For a machine to ‘think’, and to have ‘knowledge’, it needs to have the ability to reason, which would be in the form of numerous algorithms, such as in “Deep Blue”. This world chess champion has the ability to think, because it possesses certain algorithms which analyzes data it receives, to arrive at conclusions, to ‘know’. The obvious way the computer showed its ability to think was by analyzing the chess game at a rate of up to two hundred million moves per second, with its analysis shortly followed by a conclusion, the conclusion being the position it decided to move its piece to. The winner of the match becomes somewhat irrelevant, because it was not necessary for “Deep Blue” to show its ability to reason. The event was a display of thought and knowledge by machines, because even though the algorithms in the programming of “Deep Blue” was primitive, it was still an algorithm designed to analyze logically – which is basically what thought is. The fact that “Deep Blue” won only means that its algorithm was one that was relatively complex, even when compared to the human mind.

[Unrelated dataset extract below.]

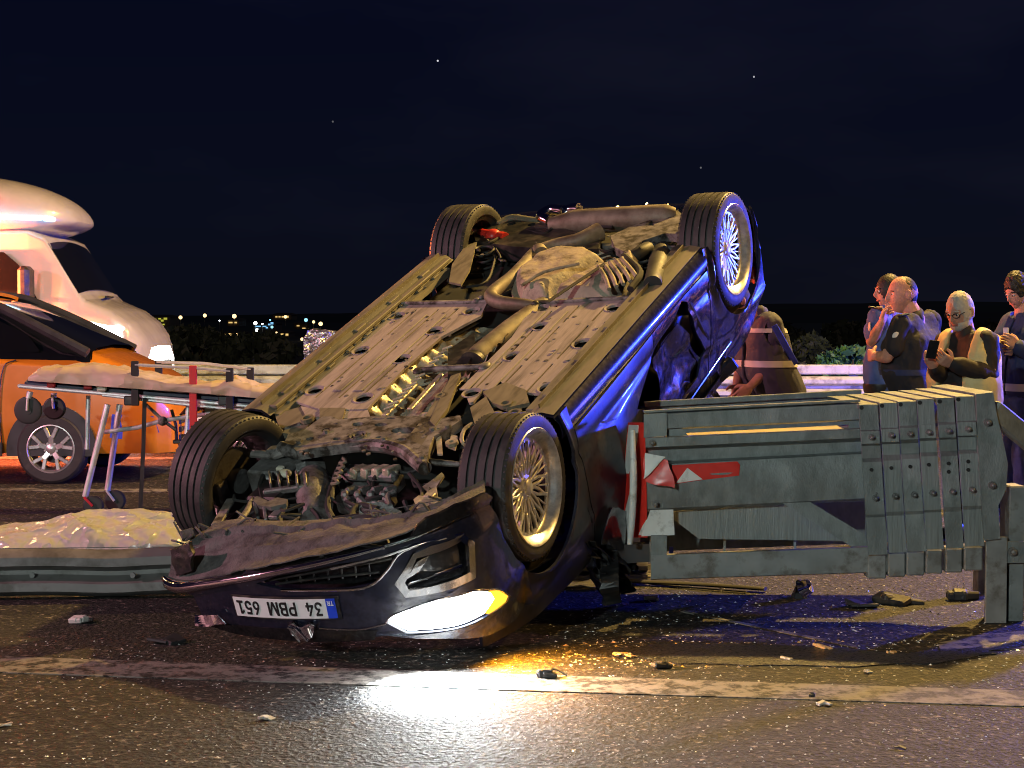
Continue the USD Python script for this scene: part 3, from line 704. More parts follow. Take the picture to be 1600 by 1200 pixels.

Physically, there is nothing stopping computers such as “Deep Blue” to be eventually designed to rival the human ability to ‘think’. The human mind on the microscopic level consists of countless amounts of neurotransmitters that transmit information and commands, with the end product being an extremely complex set of finite ongoing procedures, which we define as sentience, or thought. On an even smaller scale, it is merely a collection of simple particles interacting together, all obeying the same set of laws. If this is true, there is nothing intrinsically different between a machine and the human mind – it is only the sequence in which the particles are arranged that differs. So in essence, thought is a strictly structured interaction between matters, and there is absolutely nothing that makes artificial intelligence impossible by physical law. If the act of thinking and the knowledge derived from it can be simplified as interactions amongst particles (albeit very complex ones), then for a machine to ‘know’, and to have thought and sentience as humans do, it would need to be constructed to recreate these interactions of the particles.
In terms of natural sciences, to recreate the interactions necessary to simulate human sentience is possible. However, after defining the necessary mechanics behind artificially recreating the human mind, there is an abstract and conceptual problem, dealing more with human sciences, human will and the nature of logic. In order for us to create a machine to recreate human sentience, we would have to first understand every algorithm in our brain. That is impossible, because that would imply that we would be able to flawlessly predict what the human mind will do, given certain circumstances. Such a notion is absurd and is illogical, because that would also imply flawless self-predictability, and if one ‘flawlessly predicts’ that oneself will do a certain thing, there would be nothing impossible about defying this ‘flawless prediction’. In other words, we are unable to predict human behavior in such a deterministic manner, and therefore, we are unable to truly grasp the algorithms of the human mind. There is no physical impossibility of the creation of a machine that can think and know like a human does, but humans will not be its creator; it will be another, more superior being with a more refined mental ability than humans.
“Deep Blue” is a prime example of the ability of a machine to reason. Even though the algorithms of it are simpler than that of humans, and consequently require more brawn (a more complex algorithm would be a ‘shortcut’ to the conclusion), they are nevertheless, in an abstract sense, equivalent to our act of ‘thinking’. Since machines can think, however primitively, they are also able to “know”, since they would be able to infer logically by analyzing perception (in their case, it is inputted information).
“Deep Blue” was required to process two hundred million moves per second, in order to reason effectively enough to beat Kasparov.